Friday, March 27, 2009

Jung Called it Synchronicity, but Maybe I'm Just Suiting My Own Needs

Right. so. All I have to do now is figure out how I do this thing I want to do.

Do you ever have on of those realizations where you find yourself, quite unexpectedly, caught in the crosshairs of every choice you've ever made? For better or worse, you have one of those great cumulative moments at the apex of Life Thus Far?

In his signature way of inserting self-conscious commentary into his own narratives, Kundera describes his stories like spiderwebs, strings that pinwheel out into the big picture and meet at the core. When you tell a story you aren't inching along a straight line, you're following those strings back to their center, one at a time until you've traced the entire web, or most of it.

Isn't it funny how people perceive Death as a conclusion?
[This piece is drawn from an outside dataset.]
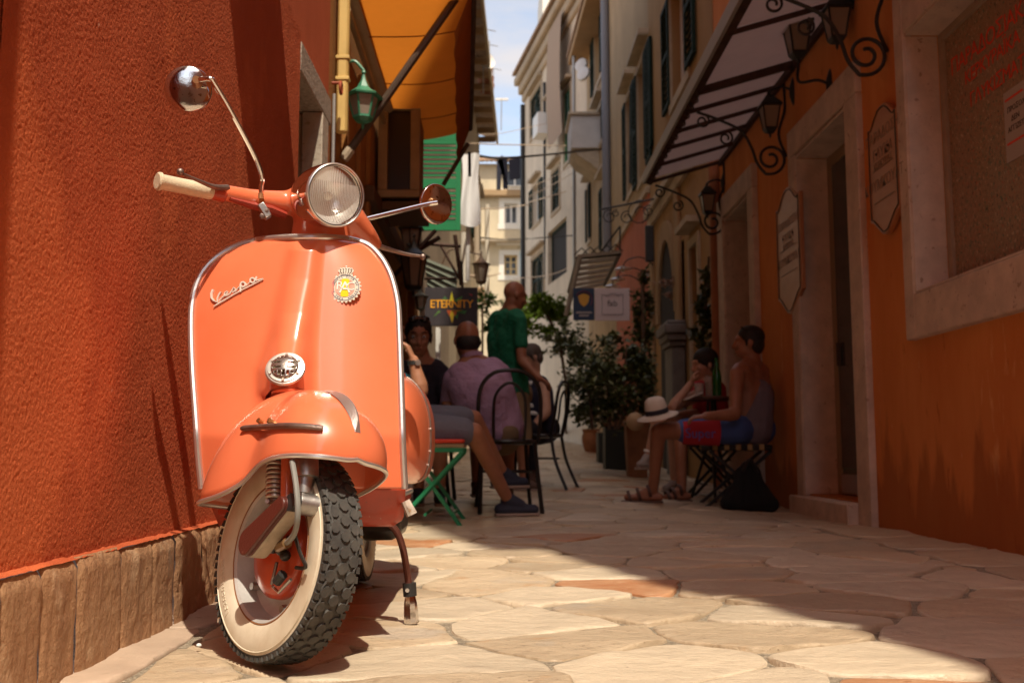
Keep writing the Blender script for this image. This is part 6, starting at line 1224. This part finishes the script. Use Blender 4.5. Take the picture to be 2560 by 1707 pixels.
# P1 man in dark t-shirt facing the camera
def pt(u, v, Y): return at(u, v, Y)
T1, H1 = person('seated dark haired man in navy t-shirt with sunglasses on his head facing the camera', pt(961, 775, 6.75), (.12, -1, -.16), pt(968, 828, 6.8), (pt(918, 856, 6.8), pt(1012, 850, 6.85)), pt(968, 910, 6.9), pt(972, 1005, 7.0),
    arms=[dict(s=pt(1014, 856, 6.83), e=pt(1034, 945, 6.7), w=pt(985, 985, 6.6))], legs=[dict(h=pt(955, 1010, 7.0), k=pt(960, 1006, 6.65), a=pt(962, 1130, 6.65), t=pt(962, 1150, 6.5)), dict(h=pt(995, 1010, 7.0), k=pt(1010, 1006, 6.65), a=pt(1010, 1130, 6.65), t=pt(1012, 1150, 6.5))],
    shirt=sh_navy, shorts=sh_khaki, shoes=m_nshoe, eyes=True, vox=.006, hs=1.14)
for s in (-1, 1): MB().ell(tuple(H1 @ V((s * .034, .062, .112))), (.030, .012, .020), 12, 8, H1.to_3x3()).build('sunglass_lens', mat('dark_lens', (.02, .012, .012), .1), T1)
MB().tube([H1 @ V((-.07, .02, .09)), H1 @ V((-.05, .066, .115)), H1 @ V((0, .072, .12)), H1 @ V((.05, .066, .115)), H1 @ V((.07, .02, .09))], .0045, 6).build('sunglass_frame', mat('brown_frame', (.20, .07, .04), .3), T1)
# P2 person in turquoise on the green chair, mostly behind the scooter
T2, H2 = person('seated person in turquoise shirt and grey shorts with crossed legs behind the scooter', pt(893, 762, 5.95), (.75, .55, 0), pt(890, 815, 5.95), (pt(875, 850, 5.8), pt(900, 845, 6.15)), pt(885, 900, 5.95), pt(930, 985, 5.9),
    arms=[dict(s=pt(892, 866, 5.6), e=pt(966, 896, 5.45), w=pt(950, 828, 5.45), d=(-.42, .0, 1), n=(-1, .1, 0), curl=.7)],
    legs=[dict(h=pt(945, 985, 5.78), k=pt(1088, 992, 5.85), a=pt(1166, 1146, 6.25), t=pt(1226, 1171, 6.28)), dict(h=pt(950, 968, 6.05), k=pt(1087, 962, 6.2), a=pt(1155, 1085, 6.5), t=pt(1203, 1108, 6.55))],
    skin=m_skin, shirt=sh_turq, shorts=sh_grey, leglen=.80, shoes=m_nshoe, vox=.007)
wq = pt(951, 834, 5.45); MB().lathe([(.028, -.012), (.035, -.012), (.035, .012), (.028, .012)], 18, axm(wq, V((0, .02, 1)))).build('watch_strap', m_rubber, T2); MB().cyl(wq + V((.02, -.03, 0)), wq + V((.026, -.04, 0)), .016, .016, 14).build('watch_face', m_alu, T2)
# P3 man in mauve shirt seen from behind
T3, H3 = person('seated balding man in mauve shirt seen from behind on a bentwood chair', pt(1072, 782, 6.72), (-.28, .95, -.12), pt(1084, 826, 6.70), (pt(1040, 862, 6.6), pt(1148, 846, 6.68)), pt(1108, 905, 6.62), pt(1134, 988, 6.70),
    arms=[dict(s=pt(1038, 868, 6.62), e=pt(1024, 955, 6.85), w=pt(1010, 960, 7.1)), dict(s=pt(1152, 854, 6.7), e=pt(1176, 948, 6.95), w=pt(1120, 950, 7.2))],
    legs=[dict(h=pt(1110, 1010, 6.75), k=pt(1095, 1005, 7.2), a=pt(1095, 1112, 7.25), t=pt(1092, 1128, 7.4)), dict(h=pt(1158, 1010, 6.75), k=pt(1165, 1005, 7.2), a=pt(1168, 1112, 7.2), t=pt(1170, 1128, 7.4))],
    skin=m_skin3, hair=m_hair, bald=True, shirt=sh_purple, shorts=sh_khaki, shoes=m_sandal, sleeve=.75, thick=1.12, hs=1.12)
tm(MB().lathe([(.070, -.012), (.076, -.005), (.080, .018), (.070, .022)], 22), axm(pt(1084, 822, 6.70), V((-.25, .3, 1)))).build('collar', sh_purple, T3)
# P4 standing man in green
T4, H4 = person('bald man in green t-shirt and khaki shorts standing in the lane', pt(1183, 680, 8.4), (.86, .40, -.22), pt(1170, 712, 8.42), (pt(1136, 736, 8.55), pt(1194, 730, 8.2)), pt(1160, 800, 8.42), pt(1172, 905, 8.45),
    arms=[dict(s=pt(1194, 736, 8.2), e=pt(1198, 826, 8.15), w=pt(1238, 868, 8.05), d=(.6, .3, -.35), curl=.6), dict(s=pt(1134, 742, 8.6), e=pt(1150, 840, 8.85), w=pt(1200, 870, 8.9))],
    legs=[dict(h=pt(1160, 918, 8.5), k=pt(1172, 1010, 8.55), a=pt(1178, 1098, 8.6), t=pt(1205, 1112, 8.6)), dict(h=pt(1188, 918, 8.35), k=pt(1200, 1012, 8.3), a=pt(1202, 1105, 8.35), t=pt(1236, 1118, 8.3))],
    skin=m_skin3, hair=None, shirt=sh_green, shorts=sh_khaki, leglen=.92, shoes=m_sandal, sleeve=.62, thick=1.05, hs=1.06)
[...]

As if all points in a human's life are only plot devices building to that final moment of resignation. As if every street taken and every choice was ultimately to resolve life as one violent end, or one quiet end, or one pitiful end, or one abrupt end.

If I walk out of this building right now and get squashed by a falling scaffold (as one neurosurgeon was crushed in that exact place three years ago), is that what my life meant? How I die is no summary of me. In a way, this is a malignant feature of linear narratives. If life imitates art, then we have accepted that each day overrides the last, and that the final day overrides all other days.

Life is in the web, I think. This is more and more how I see time. When I die I want people to dissect me downwards from the future to the past, so that I die young and tinted orange like a photograph from 1986.

And believing as I do in a vaguely greater order of things, I've followed my instincts down their natural paths. I've been disappointed, I mean existentially disappointed when my efforts seem fruitless. How am I supposed to think, to behave, when the things that felt right turned out not to be?

But I realized lately, all things considered, even my failures were right. Everything I've tried, every person I erroneously thought myself to be, informs who I am now. I don't mean this in a sentimental way, I mean that this was...part of the web. The only way I can describe it is by using a bad movie reference, so forgive me, but it's like Signs. I'm looking around and suddenly glasses of water are everywhere.

Things I did with little thought are suddenly so serendipitous. That renews my faith in magic...just a little bit.